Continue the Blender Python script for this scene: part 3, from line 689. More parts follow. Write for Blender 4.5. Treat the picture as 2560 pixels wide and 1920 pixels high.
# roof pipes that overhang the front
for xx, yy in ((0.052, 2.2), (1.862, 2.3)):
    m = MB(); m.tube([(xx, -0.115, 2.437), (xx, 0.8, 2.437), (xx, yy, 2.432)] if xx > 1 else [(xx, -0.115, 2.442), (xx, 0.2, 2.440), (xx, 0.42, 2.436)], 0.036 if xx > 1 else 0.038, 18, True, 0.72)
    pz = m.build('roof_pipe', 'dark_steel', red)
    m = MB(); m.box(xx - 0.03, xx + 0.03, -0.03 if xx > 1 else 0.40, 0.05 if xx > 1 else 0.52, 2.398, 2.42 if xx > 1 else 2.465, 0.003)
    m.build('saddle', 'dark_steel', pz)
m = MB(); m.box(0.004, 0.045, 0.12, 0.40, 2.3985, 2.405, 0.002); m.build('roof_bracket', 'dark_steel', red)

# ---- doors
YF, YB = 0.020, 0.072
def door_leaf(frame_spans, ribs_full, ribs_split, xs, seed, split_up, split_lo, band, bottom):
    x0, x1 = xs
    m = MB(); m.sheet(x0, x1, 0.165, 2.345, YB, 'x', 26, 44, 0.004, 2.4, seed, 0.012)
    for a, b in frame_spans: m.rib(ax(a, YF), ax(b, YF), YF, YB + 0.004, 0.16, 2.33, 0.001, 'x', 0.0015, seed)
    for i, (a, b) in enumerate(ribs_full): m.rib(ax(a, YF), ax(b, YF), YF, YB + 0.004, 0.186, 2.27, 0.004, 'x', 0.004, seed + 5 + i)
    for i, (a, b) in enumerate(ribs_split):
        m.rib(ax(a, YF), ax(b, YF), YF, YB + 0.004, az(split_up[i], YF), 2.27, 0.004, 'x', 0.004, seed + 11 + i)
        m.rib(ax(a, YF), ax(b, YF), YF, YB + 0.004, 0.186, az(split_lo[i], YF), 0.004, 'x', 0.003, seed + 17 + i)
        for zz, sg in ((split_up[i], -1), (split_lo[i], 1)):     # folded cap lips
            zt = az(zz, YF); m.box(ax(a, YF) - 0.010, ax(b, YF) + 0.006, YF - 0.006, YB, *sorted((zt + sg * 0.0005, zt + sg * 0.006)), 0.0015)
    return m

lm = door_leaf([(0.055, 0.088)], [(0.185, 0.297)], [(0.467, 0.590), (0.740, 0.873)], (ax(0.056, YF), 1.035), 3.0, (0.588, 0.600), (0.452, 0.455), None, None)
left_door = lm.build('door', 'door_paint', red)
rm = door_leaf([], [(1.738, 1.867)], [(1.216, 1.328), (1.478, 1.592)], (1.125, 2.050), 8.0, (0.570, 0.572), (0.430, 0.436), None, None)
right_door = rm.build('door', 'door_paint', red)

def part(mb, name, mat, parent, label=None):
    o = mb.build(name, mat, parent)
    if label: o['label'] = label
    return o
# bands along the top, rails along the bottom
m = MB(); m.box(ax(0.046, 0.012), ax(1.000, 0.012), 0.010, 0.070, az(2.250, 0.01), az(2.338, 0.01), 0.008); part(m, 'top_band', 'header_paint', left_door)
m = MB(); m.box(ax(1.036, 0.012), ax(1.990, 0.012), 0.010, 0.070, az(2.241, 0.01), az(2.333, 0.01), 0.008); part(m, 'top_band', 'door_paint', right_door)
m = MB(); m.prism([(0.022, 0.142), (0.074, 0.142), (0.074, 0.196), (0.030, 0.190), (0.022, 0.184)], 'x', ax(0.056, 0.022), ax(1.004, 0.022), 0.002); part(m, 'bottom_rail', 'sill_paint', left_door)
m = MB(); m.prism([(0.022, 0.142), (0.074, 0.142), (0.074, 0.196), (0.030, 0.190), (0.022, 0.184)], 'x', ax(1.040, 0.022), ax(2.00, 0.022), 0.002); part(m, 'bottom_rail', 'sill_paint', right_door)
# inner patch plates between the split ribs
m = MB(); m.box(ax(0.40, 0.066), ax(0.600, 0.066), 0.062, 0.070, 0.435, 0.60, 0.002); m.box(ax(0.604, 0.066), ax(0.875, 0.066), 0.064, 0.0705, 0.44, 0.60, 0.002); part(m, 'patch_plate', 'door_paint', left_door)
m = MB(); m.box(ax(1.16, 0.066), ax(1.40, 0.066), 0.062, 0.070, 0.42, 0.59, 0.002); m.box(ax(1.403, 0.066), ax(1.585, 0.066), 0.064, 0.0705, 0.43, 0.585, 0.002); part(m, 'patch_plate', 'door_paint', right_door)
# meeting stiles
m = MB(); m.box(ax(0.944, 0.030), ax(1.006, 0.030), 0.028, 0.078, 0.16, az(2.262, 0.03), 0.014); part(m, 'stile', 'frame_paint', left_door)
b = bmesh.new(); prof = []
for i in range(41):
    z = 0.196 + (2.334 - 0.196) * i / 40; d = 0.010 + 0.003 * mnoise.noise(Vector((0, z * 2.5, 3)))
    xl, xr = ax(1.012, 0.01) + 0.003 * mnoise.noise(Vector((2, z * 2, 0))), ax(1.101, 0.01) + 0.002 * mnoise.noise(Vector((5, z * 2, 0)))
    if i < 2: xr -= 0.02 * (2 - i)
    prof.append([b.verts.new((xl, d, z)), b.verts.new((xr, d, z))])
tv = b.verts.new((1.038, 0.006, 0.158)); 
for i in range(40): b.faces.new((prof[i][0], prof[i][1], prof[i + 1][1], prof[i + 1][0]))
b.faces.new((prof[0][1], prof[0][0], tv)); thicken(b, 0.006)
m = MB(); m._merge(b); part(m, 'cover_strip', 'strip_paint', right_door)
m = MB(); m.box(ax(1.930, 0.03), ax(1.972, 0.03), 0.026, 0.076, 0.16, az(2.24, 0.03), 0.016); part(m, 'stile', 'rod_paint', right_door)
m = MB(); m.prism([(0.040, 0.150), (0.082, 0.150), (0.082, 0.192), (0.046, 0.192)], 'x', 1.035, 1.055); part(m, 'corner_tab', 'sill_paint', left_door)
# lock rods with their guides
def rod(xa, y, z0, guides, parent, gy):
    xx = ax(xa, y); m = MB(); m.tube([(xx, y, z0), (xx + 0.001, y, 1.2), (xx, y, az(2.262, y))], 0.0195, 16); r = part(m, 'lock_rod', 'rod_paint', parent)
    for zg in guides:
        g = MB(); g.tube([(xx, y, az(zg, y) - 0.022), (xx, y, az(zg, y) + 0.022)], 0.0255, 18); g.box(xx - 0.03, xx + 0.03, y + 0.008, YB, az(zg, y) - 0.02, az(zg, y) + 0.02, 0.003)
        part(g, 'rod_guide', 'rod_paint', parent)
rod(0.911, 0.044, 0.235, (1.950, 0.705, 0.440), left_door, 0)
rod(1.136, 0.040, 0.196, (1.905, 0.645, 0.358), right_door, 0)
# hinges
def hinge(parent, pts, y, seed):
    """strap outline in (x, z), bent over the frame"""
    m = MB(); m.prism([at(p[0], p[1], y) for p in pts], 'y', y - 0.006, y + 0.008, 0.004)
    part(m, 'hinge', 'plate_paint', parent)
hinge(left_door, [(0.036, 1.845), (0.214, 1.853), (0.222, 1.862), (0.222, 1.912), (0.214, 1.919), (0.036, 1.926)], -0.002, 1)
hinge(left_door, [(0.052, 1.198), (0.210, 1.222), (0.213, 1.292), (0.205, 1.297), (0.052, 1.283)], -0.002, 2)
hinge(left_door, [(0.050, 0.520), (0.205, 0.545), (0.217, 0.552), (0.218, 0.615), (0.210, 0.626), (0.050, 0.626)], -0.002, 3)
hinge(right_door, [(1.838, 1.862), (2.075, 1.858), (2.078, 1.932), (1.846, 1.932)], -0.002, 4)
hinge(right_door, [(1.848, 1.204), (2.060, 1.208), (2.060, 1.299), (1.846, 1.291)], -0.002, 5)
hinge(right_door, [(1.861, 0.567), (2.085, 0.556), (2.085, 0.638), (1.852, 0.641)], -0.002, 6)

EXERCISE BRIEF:
Extract the lines above, from the first one through the one containing "m = MB(); m.box(0.004, 0.045, 0.12, 0.40, 2.3985, 2.405, 0.002);", and return only those, unchanged.

SOLUTION FOR THIS TASK:
Continue the Blender Python script for this scene: part 3, from line 689. More parts follow. Write for Blender 4.5. Treat the picture as 2560 pixels wide and 1920 pixels high.
# roof pipes that overhang the front
for xx, yy in ((0.052, 2.2), (1.862, 2.3)):
    m = MB(); m.tube([(xx, -0.115, 2.437), (xx, 0.8, 2.437), (xx, yy, 2.432)] if xx > 1 else [(xx, -0.115, 2.442), (xx, 0.2, 2.440), (xx, 0.42, 2.436)], 0.036 if xx > 1 else 0.038, 18, True, 0.72)
    pz = m.build('roof_pipe', 'dark_steel', red)
    m = MB(); m.box(xx - 0.03, xx + 0.03, -0.03 if xx > 1 else 0.40, 0.05 if xx > 1 else 0.52, 2.398, 2.42 if xx > 1 else 2.465, 0.003)
    m.build('saddle', 'dark_steel', pz)
m = MB(); m.box(0.004, 0.045, 0.12, 0.40, 2.3985, 2.405, 0.002); m.build('roof_bracket', 'dark_steel', red)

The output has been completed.